The Internet rose to its full height in 2005 and cast a bright shadow across the land. It became our newspaper, our telephone book, our encyclopedia and our primary mailbox.
Whole categories of advertising where swept away by that tsunami.
Radio suffered the least damage of all the major media. She has proven to be far more durable than I had suspected.
In their recent study of annual trends, Audience Insights reported some interesting findings. President Jeff Vidler summarized,
We see absolutely no change in broadcast radio’s share of in-car tuning in the past 5 years. AM/FM radio is still dominant in-car, representing 66.2 percent of in-car listening. The growth of alternatives such as satellite radio and streaming audio appear to be coming at the expense of personal music (iPods, CDs and other libraries,) not broadcast radio.”

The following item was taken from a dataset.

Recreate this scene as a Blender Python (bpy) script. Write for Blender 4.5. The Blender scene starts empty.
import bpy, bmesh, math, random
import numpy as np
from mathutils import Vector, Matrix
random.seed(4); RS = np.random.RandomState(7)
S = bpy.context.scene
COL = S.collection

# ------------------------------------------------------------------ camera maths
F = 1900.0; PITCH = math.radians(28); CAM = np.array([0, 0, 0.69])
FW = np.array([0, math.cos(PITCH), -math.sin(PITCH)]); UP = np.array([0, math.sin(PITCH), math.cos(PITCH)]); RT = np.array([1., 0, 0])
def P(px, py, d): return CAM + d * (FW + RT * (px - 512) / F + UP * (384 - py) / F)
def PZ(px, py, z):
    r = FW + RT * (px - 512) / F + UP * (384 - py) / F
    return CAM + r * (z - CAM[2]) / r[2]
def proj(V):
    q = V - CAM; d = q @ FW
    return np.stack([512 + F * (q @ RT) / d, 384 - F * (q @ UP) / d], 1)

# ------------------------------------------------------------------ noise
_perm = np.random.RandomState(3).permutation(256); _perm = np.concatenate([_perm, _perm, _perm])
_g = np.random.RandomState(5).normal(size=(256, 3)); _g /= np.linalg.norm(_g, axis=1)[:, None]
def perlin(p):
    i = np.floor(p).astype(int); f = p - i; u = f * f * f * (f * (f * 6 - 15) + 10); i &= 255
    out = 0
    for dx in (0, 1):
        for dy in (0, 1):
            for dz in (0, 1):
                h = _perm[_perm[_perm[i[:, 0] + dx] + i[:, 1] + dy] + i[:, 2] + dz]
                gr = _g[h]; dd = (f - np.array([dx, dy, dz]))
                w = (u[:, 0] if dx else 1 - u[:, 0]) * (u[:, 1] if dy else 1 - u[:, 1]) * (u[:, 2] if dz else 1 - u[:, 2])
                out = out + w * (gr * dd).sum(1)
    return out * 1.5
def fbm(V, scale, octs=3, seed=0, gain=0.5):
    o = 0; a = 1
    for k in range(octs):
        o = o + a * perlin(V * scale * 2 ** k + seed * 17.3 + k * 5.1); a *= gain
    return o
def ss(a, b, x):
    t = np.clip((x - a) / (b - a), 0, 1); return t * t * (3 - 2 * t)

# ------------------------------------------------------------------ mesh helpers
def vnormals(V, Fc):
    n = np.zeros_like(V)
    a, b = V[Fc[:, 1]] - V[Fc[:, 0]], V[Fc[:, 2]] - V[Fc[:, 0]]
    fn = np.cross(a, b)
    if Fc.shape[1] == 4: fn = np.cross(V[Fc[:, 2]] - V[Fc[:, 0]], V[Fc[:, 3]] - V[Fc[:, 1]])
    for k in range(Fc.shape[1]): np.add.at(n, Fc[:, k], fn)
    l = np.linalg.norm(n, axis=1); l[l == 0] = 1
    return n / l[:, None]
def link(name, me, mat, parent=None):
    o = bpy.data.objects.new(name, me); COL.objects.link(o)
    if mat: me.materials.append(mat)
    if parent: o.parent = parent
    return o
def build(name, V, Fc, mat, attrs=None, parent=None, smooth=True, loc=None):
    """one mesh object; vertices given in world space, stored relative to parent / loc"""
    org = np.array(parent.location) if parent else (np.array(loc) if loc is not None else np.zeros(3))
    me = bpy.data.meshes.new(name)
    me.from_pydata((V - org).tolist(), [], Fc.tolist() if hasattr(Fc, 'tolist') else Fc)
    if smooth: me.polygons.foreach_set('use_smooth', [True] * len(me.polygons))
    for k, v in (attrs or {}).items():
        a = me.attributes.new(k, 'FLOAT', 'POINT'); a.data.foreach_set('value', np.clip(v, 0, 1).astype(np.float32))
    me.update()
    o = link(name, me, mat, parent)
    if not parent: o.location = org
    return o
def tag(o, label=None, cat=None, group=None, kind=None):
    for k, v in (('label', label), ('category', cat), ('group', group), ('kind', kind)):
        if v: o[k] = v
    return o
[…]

Prior to that report I had no data beyond my own observation, but I knew that radio is continuing to reward its regular advertisers with a robust and hearty return-on-investment.
And now I will tell you a story.
Once upon a time, no one could own shares in more than 12 TV stations, 12 FM radio stations and 12 AM radio stations. We called this “the 12/12/12 rule.”
We didn’t want anyone to be able to control the news.
But this good law went “poof” in 1996 and consolidators immediately began gathering up radio stations by the armful. Big-business efficiencies were brought in to what had previously been a Mom’n’Pop category. Profits soared and Wall Street said, “Let’s do this thing. She looks doable, doesn’t she?”
Corporate Radio was born with a full set of teeth but it had no reflection in the mirror.
Investors have their own way of looking at the world. I’m not saying it’s wrong, but you can always be certain you’re talking to The Money when they do something that hurts like hell and then tell you, “It’s just business.”
But Radio has never been “just business.” Radio is music and laughter and opinions and news and discussions and interviews with interesting people. Only a few minutes per hour are “just business,” and when a radio station is run correctly, even those few minutes can be entertaining and valuable and informative.
Investors are a funny breed. They work themselves into a frenzy and then suddenly lose all interest.
CBS announced in March that they plan to sell or spin off their radio assets this year. The goal, according to Les Moonves, is to “unlock value for our shareholders.” He indicated that radio has become “slow-growth” and “a drain on resources” that can be better directed to content production and digital endeavors.
Cumulus pushed out founder Lew Dickey as CEO last autumn but that management shakeup didn’t stop the stock slide. Cumulus shares lost 80 percent of their value in 2015. The Washington Post recently quoted one debt-holder as saying, “The most logical thing is to break it up and sell it.”
And now investors in iHeart (previously known as Clear Channel) are saying the same thing. Add it up and you’ll see that we’re talking about more than 1,400 radio stations possibly hitting the market all at once.
Radio stations have lost their appeal to investors.
But they haven’t lost their effectiveness for advertisers.
In 2001, America Online was worth $226 billion. In 2015, Verizon bought AOL for just $4.4 billion. Somewhere along the way, it lost 98 percent of its value.
In July of 2005, News Corporation, the parent company of FOX Broadcasting, bought Myspace for $580 million. In 2011 they sold it for $35 million, recovering just 6 cents on the dollar. It lost 94 percent of its value in just 6 years.
I have no idea how much money these 1,400 radio stations will bring or even if all of them will be sold. I’m not pretending to be able to predict those numbers. But I definitely smell an opportunity for innovative local ownership of radio stations again.